SESASA aims at developing a "system of systems (SoS)" for assessing agricultural land-use-and-management-change scenarios and provide adaptive feed-back. SESASA will connect farmer responses to social, economic and climate changes at local scale with planning and policy instruments at national scale. SESASA will explore spatio-temporal opportunities to harmonize conflicts between arable farming, grazing and pastoralism. Our theoretical framework builds on social-ecological systems and considers systemic properties such as emergence effects that arise from a non-predictable amplification of management impacts on the availability of natural resources.

Research/ innovation questions the project intends to address:

  1. How can social-ecological-systems be operationalized in terms of smart modeling approaches and architectures to enable a highly flexible and low-data demanding assessment of the performance of agro-ecological systems?
  2. Which adaptation opportunities for arable farming, grazing and pastoralism –using scenarios –are most recommendable in different agro-ecological zones to minder food and water insecurity?
  3. How can we transfer such an approach into decision making and consulting?

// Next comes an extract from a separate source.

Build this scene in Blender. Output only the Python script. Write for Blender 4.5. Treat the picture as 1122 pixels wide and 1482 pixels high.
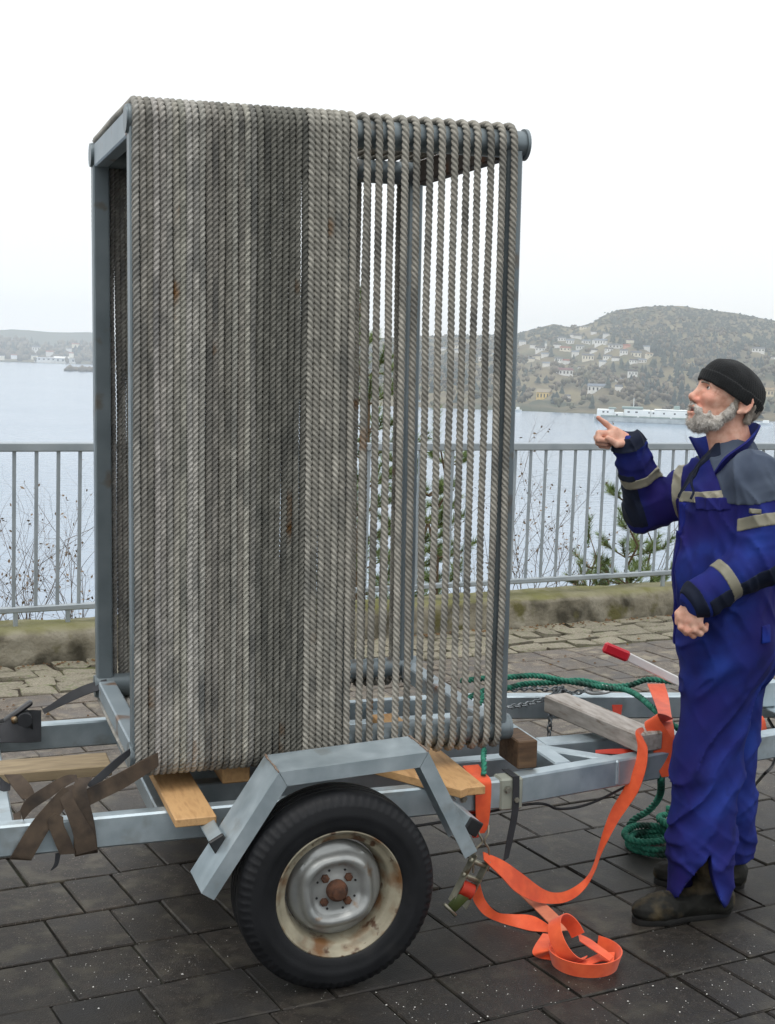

Accounting local land-management practices in large-scale simulations is indispensable for understanding complex social-ecological interactions and requires a highly integrative knowledge processing approach based, for instance, on graph-node theories to reflect the complexity of drivers, agents and nature-human interactions of agro-ecosystems. We suggest implementing a multi-disciplinary SoS including the models ECOSERV (France), GISCAME (Germany) and MOWASIA (Burkina Faso) + research on planning and management practices (Burkina Faso, Ghana), environmental assessment (Ghana, Germany) and perceptions of local experts and actors (Burkina Faso, Ghana). This ensemble will be implemented to explore multiple trajectories of agro-ecosystems at nested scales.